Straßenzüge in der “Siedlung Heerstraße”

Die Siedlung Heerstraße, erbaut 1919-1926 ist schon sehenswert an sich, doch an dieser Stelle wollen wir hauptsächlich auf die Geschichte der Orte eingehen, dessen Namen Pate für die Straßen in der Siedlung standen. Die Gemeinnützige Baugesellschaft Berlin-Heerstraße sollte hier zwischen Grunewald und Heerstraße Reihen- und Doppelhäuser für Beamte errichten. Bauherr war Bruno Möhring, erste Planungsentwürfe gehen auf Max Taut zurück. In den über 200 Häusern lebte die Gartenstadtidee jener Zeit auf, 1921 wurde ein Siedlerverein gegründet – der heute älteste Deutschlands.

Lötzen
Die Stadt 
Giżyckowie Lötzen auf polnisch heute heißt, liegt direkt am malerischen Löwentinsee.
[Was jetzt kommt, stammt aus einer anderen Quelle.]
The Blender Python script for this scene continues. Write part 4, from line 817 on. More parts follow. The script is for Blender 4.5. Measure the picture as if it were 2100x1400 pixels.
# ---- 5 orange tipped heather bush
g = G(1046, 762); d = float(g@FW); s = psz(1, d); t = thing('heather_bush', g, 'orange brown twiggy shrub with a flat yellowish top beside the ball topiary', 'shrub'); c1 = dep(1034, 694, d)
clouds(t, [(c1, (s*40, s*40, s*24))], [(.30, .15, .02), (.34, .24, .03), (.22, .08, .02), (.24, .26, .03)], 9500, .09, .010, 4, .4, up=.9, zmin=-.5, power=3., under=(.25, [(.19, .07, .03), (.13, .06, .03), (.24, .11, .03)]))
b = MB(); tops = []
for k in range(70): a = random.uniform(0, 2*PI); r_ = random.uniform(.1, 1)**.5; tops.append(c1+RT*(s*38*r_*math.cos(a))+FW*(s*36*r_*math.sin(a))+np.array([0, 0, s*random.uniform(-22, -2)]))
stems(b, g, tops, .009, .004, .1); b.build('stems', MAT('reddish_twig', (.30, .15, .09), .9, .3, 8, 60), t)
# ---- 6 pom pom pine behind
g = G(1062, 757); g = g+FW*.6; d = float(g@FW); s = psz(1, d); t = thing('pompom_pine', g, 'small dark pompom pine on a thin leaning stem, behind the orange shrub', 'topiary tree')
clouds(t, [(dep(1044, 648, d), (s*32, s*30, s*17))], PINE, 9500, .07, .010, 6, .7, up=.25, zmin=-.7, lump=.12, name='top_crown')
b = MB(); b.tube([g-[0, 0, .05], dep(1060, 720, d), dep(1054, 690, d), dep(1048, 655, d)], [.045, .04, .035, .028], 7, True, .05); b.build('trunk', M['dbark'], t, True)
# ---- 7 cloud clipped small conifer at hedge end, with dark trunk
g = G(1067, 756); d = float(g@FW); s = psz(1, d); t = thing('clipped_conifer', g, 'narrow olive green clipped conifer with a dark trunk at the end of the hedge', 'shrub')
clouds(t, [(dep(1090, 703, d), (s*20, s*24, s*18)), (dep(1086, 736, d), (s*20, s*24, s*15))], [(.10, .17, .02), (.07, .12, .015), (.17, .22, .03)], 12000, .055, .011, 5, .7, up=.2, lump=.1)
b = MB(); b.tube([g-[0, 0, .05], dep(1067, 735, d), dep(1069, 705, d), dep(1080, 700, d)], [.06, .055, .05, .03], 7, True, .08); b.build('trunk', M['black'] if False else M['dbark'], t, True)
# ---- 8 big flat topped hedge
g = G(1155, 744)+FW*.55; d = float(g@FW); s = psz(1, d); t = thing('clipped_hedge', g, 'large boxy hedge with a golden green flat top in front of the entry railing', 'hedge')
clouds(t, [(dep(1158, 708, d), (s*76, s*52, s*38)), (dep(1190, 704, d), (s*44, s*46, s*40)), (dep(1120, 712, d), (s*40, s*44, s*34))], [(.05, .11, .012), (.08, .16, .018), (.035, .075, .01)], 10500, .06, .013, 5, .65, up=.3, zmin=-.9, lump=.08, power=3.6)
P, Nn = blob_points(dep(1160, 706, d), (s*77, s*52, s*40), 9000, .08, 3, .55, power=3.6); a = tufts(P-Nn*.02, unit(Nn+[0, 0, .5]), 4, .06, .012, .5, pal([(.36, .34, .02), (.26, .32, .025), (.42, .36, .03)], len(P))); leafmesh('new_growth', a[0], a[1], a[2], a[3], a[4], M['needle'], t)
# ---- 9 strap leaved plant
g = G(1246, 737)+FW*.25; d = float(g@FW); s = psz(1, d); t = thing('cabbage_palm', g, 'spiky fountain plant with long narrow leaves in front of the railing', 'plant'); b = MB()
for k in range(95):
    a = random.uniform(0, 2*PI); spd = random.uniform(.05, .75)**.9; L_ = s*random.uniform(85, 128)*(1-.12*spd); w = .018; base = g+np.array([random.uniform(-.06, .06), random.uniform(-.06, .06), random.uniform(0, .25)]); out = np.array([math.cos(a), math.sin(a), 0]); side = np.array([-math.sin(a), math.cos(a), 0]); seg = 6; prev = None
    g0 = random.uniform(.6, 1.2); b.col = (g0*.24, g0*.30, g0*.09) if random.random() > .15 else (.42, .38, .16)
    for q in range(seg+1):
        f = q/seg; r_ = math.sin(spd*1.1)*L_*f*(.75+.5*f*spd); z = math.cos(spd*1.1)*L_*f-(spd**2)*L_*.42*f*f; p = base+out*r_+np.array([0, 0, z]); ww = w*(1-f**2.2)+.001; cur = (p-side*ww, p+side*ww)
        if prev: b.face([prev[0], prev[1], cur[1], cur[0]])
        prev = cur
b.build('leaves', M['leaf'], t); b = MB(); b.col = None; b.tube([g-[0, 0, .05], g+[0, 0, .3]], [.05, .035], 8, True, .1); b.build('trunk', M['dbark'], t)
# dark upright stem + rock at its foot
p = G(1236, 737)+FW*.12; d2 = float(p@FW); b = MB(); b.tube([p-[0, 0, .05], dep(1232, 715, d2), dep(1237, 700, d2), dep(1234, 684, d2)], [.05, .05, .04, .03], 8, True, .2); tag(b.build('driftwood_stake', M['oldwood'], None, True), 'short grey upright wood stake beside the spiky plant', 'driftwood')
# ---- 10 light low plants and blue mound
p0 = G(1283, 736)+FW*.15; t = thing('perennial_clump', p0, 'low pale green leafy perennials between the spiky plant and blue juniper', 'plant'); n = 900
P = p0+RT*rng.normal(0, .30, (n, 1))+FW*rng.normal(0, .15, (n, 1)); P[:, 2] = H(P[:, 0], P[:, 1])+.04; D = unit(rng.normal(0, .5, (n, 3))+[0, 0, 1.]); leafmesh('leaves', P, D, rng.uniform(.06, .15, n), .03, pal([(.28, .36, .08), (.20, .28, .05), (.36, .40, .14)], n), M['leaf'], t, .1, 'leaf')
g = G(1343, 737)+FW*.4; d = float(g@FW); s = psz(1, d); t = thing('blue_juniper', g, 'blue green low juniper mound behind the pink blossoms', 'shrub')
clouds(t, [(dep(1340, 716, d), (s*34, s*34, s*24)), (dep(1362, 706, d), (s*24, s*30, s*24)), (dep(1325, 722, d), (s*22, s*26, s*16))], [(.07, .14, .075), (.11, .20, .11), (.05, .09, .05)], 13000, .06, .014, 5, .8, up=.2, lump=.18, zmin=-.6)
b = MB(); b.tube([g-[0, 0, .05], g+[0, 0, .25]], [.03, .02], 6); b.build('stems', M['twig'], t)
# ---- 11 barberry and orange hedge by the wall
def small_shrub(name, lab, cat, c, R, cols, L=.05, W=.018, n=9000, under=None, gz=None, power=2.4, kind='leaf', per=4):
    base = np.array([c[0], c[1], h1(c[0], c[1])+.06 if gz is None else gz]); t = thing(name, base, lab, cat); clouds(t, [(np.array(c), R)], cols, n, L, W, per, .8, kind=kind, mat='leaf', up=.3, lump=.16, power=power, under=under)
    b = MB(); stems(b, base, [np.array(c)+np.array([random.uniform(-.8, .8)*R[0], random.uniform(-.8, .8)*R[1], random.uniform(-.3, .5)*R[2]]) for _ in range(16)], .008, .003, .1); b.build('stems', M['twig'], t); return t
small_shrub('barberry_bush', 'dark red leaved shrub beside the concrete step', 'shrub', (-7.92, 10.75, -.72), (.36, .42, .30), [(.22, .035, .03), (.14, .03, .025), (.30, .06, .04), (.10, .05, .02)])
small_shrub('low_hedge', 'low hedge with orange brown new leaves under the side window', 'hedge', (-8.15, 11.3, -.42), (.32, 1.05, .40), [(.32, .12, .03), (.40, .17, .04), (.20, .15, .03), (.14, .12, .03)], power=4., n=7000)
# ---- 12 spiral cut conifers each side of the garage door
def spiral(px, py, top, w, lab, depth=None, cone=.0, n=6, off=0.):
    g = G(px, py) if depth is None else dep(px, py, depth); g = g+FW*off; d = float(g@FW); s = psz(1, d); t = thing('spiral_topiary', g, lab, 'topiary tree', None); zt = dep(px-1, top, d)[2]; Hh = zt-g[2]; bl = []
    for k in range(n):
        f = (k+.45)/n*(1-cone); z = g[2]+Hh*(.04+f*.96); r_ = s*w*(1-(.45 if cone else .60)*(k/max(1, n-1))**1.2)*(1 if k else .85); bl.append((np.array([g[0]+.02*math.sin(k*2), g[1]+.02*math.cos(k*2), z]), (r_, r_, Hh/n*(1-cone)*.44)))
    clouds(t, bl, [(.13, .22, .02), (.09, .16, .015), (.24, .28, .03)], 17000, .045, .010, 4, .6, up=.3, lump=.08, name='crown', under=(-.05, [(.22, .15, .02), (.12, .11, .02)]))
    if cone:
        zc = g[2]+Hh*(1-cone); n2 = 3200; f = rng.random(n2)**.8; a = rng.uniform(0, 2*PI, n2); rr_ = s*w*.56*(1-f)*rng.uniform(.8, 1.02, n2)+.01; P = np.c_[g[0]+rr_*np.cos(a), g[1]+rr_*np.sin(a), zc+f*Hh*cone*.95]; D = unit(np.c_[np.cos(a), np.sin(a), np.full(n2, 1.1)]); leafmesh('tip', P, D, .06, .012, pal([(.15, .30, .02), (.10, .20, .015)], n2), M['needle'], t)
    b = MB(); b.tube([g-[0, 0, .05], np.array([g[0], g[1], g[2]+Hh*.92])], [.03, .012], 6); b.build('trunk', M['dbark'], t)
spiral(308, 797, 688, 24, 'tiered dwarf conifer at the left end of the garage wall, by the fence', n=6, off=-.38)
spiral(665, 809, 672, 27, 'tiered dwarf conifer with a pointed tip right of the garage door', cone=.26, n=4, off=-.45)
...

Das ist auch der Hauptgrund, warum die etwa 30.000 Einwohner zählende ehemalige Kreisstadt touristisch in den Masuren recht bedeutend ist. Sehenswert sind heute noch das Schloss und Reste der Festungsanlagen. Der polnische Ortsname geht übrigens auf den Nachnamen eines evangelischen Pfarrers im 19. Jahrhundert zurück, der sich sehr für die Etablierung der polnischen Sprache und Kultur in den Masuren zu deutschen Zeiten einsetzte.
Boyen (Boyenallee) ist übrigens der Name einer zwischen 1847 und 1855 errichteten preußischen Festung in Lötzen.


Marienburg
Etwa 60 Kilometer südlich von Danzig liegt die trutzige Ordensburg Marienburg, heute polnische Malbork am Fluss Nogat. Zwischen 1309 und 1454 erbaut ist sie bis heute der größte Backsteinbau Europas. Die Burg ist heute Weltkulturerbe. Benachbart liegt die ehemalige Kreisstadt Marienburg, in der heute fast 40.000 Einwohner wohnen. Der Ort markiert die Grenze zu Ostpreußen und liegt an der historischen Ostbahnverbindung Berlin-Königsberg.

Neidenburg
Etwa 15.000 Einwoher zählt die ehemalige Kreisstadt am Süden des Ostpreußischen Oberlandes, am namensgebenden Fluß Nida gelegen. Heute heißt Neidenburg polnisch Nidzica und liegt unweit zur Grenze der Hauptstadtswojewodschaft Masowien. Neidenburg wurde im Ersten und im Zweiten Weltkrieg stark zerstört, es sind noch das Rathaus und die Pfarrkirche erhalten. Die wiederaufgebaute Ordensburg ist ebenfalls sehenswert.

Soldau
Heute polnisch Działdowo, 21.000 Einwohner ist historischer Eisenbahnknotenpunkt, unweit Neidenburg. Die Stadt wurde, obwohl nach dem Ersten Weltkrieg die Volksabstimmung positiv für Deutschland ausfiel, aufgrund ihrer strategischen Lagen als Eisenbahnkreuzung im sog. “Korridor” zwischen Königsberg und Berlin an Polen übergeben. Im Zweiten Weltkrieg wurde sie kurzfristig wieder Deutsch. Die Stadt wurde stark zerstört.

Frauenburg
Das polnische Frombork ist Grenzstadt zur russischen Oblast Kaliningrad. Damals wie heute ist es bekannt für seinen Dom aus dem 14. Jahrhundert, in dem Nikolaus Kopernikus sein Weltbildparadigmen entwicklen. Im Zweiten Weltkrieg wurde die Stadt so stark zerstört, dass sie bis 1959 ihre Stadtrechte verlor. Noch heute wohnen kaum 4.000 Einwohner hier – Hauptanziehungspunkt bleibt aber die Kathedrale auf einem Hügel oberhalb des Frischen Haffs.

Willenberg
Am südlichen Rand der Masuren liegt die knapp 2.600 große Gemeinde Willenberg. Vor dem Zweiten Weltkrieg war das heute polnische Wielbark Grenzstadt zwischen dem deutschen Ostpreußen und dem polnische Masowien. In beiden Weltkriegen kam es zu erheblichen Zerstörungen. Heute liegt unweit Willenbergs der internationale Flughafen der Masuren.


Kurland
Im Gegensatz zu anderen Straßen in der Siedlung ist hier keine ostpreußische Stadt Namensgeber. Kurland ist die historische Bezeichnung einer der vier Regionen Lettlands im Baltikum. Der Name Kurland (wichtige Städte Mitau und Libau) ist aber, ebenso wie Ostpreußen, eng mit der Geschichte des Deutschen Ordens verknüpft.